▸ BRIEF
Print every record below exactly as written.
--
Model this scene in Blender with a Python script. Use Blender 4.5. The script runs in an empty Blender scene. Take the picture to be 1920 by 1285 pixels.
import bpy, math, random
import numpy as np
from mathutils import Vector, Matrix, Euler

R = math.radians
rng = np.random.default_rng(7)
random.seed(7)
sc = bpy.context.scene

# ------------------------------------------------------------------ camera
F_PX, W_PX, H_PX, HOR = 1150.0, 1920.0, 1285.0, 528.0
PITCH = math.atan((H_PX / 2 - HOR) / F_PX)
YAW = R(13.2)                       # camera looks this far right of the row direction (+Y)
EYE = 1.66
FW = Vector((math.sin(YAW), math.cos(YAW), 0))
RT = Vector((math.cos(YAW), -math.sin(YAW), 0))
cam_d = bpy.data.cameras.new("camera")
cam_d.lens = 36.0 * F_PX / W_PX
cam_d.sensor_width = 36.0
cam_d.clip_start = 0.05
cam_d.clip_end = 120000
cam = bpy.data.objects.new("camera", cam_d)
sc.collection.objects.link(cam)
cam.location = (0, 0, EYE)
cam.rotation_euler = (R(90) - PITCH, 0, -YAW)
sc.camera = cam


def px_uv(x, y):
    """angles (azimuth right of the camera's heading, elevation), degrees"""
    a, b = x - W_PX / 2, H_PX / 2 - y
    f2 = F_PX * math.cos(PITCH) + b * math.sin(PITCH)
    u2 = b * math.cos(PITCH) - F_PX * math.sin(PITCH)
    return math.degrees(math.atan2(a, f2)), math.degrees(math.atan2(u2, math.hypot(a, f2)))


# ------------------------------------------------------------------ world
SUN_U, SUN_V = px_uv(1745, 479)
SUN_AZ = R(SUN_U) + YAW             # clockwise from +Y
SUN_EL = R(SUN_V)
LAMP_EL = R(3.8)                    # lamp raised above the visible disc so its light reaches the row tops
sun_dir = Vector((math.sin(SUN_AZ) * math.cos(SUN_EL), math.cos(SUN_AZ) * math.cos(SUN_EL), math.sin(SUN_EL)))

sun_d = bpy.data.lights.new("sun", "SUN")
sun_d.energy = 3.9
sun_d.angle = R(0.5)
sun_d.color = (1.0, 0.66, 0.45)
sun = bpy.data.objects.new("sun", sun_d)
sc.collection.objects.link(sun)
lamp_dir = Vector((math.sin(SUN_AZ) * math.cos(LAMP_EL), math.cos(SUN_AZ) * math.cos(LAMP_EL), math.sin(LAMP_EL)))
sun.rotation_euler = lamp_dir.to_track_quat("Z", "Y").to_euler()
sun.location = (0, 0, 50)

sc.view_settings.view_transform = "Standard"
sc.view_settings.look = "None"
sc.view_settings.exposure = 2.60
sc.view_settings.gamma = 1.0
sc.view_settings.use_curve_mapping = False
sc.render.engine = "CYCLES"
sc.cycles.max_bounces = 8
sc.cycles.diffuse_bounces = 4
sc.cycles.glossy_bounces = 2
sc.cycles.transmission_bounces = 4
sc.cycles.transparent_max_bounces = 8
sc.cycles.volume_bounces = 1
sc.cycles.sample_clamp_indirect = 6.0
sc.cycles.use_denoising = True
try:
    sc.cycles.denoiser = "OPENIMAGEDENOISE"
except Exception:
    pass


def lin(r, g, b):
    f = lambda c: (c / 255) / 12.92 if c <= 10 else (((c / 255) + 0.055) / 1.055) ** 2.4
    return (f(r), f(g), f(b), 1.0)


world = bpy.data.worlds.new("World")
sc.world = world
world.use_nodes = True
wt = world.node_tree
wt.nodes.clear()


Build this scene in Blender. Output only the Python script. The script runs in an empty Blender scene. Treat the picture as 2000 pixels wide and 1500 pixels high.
--
▸ FULL OUTPUT
Model this scene in Blender with a Python script. Use Blender 4.5. The script runs in an empty Blender scene. Take the picture to be 1920 by 1285 pixels.
import bpy, math, random
import numpy as np
from mathutils import Vector, Matrix, Euler

R = math.radians
rng = np.random.default_rng(7)
random.seed(7)
sc = bpy.context.scene

# ------------------------------------------------------------------ camera
F_PX, W_PX, H_PX, HOR = 1150.0, 1920.0, 1285.0, 528.0
PITCH = math.atan((H_PX / 2 - HOR) / F_PX)
YAW = R(13.2)                       # camera looks this far right of the row direction (+Y)
EYE = 1.66
FW = Vector((math.sin(YAW), math.cos(YAW), 0))
RT = Vector((math.cos(YAW), -math.sin(YAW), 0))
cam_d = bpy.data.cameras.new("camera")
cam_d.lens = 36.0 * F_PX / W_PX
cam_d.sensor_width = 36.0
cam_d.clip_start = 0.05
cam_d.clip_end = 120000
cam = bpy.data.objects.new("camera", cam_d)
sc.collection.objects.link(cam)
cam.location = (0, 0, EYE)
cam.rotation_euler = (R(90) - PITCH, 0, -YAW)
sc.camera = cam


def px_uv(x, y):
    """angles (azimuth right of the camera's heading, elevation), degrees"""
    a, b = x - W_PX / 2, H_PX / 2 - y
    f2 = F_PX * math.cos(PITCH) + b * math.sin(PITCH)
    u2 = b * math.cos(PITCH) - F_PX * math.sin(PITCH)
    return math.degrees(math.atan2(a, f2)), math.degrees(math.atan2(u2, math.hypot(a, f2)))


# ------------------------------------------------------------------ world
SUN_U, SUN_V = px_uv(1745, 479)
SUN_AZ = R(SUN_U) + YAW             # clockwise from +Y
SUN_EL = R(SUN_V)
LAMP_EL = R(3.8)                    # lamp raised above the visible disc so its light reaches the row tops
sun_dir = Vector((math.sin(SUN_AZ) * math.cos(SUN_EL), math.cos(SUN_AZ) * math.cos(SUN_EL), math.sin(SUN_EL)))

sun_d = bpy.data.lights.new("sun", "SUN")
sun_d.energy = 3.9
sun_d.angle = R(0.5)
sun_d.color = (1.0, 0.66, 0.45)
sun = bpy.data.objects.new("sun", sun_d)
sc.collection.objects.link(sun)
lamp_dir = Vector((math.sin(SUN_AZ) * math.cos(LAMP_EL), math.cos(SUN_AZ) * math.cos(LAMP_EL), math.sin(LAMP_EL)))
sun.rotation_euler = lamp_dir.to_track_quat("Z", "Y").to_euler()
sun.location = (0, 0, 50)

sc.view_settings.view_transform = "Standard"
sc.view_settings.look = "None"
sc.view_settings.exposure = 2.60
sc.view_settings.gamma = 1.0
sc.view_settings.use_curve_mapping = False
sc.render.engine = "CYCLES"
sc.cycles.max_bounces = 8
sc.cycles.diffuse_bounces = 4
sc.cycles.glossy_bounces = 2
sc.cycles.transmission_bounces = 4
sc.cycles.transparent_max_bounces = 8
sc.cycles.volume_bounces = 1
sc.cycles.sample_clamp_indirect = 6.0
sc.cycles.use_denoising = True
try:
    sc.cycles.denoiser = "OPENIMAGEDENOISE"
except Exception:
    pass


def lin(r, g, b):
    f = lambda c: (c / 255) / 12.92 if c <= 10 else (((c / 255) + 0.055) / 1.055) ** 2.4
    return (f(r), f(g), f(b), 1.0)


world = bpy.data.worlds.new("World")
sc.world = world
world.use_nodes = True
wt = world.node_tree
wt.nodes.clear()


Build this scene in Blender. Output only the Python script. The script runs in an empty Blender scene. Treat the picture as 2000 pixels wide and 1500 pixels high.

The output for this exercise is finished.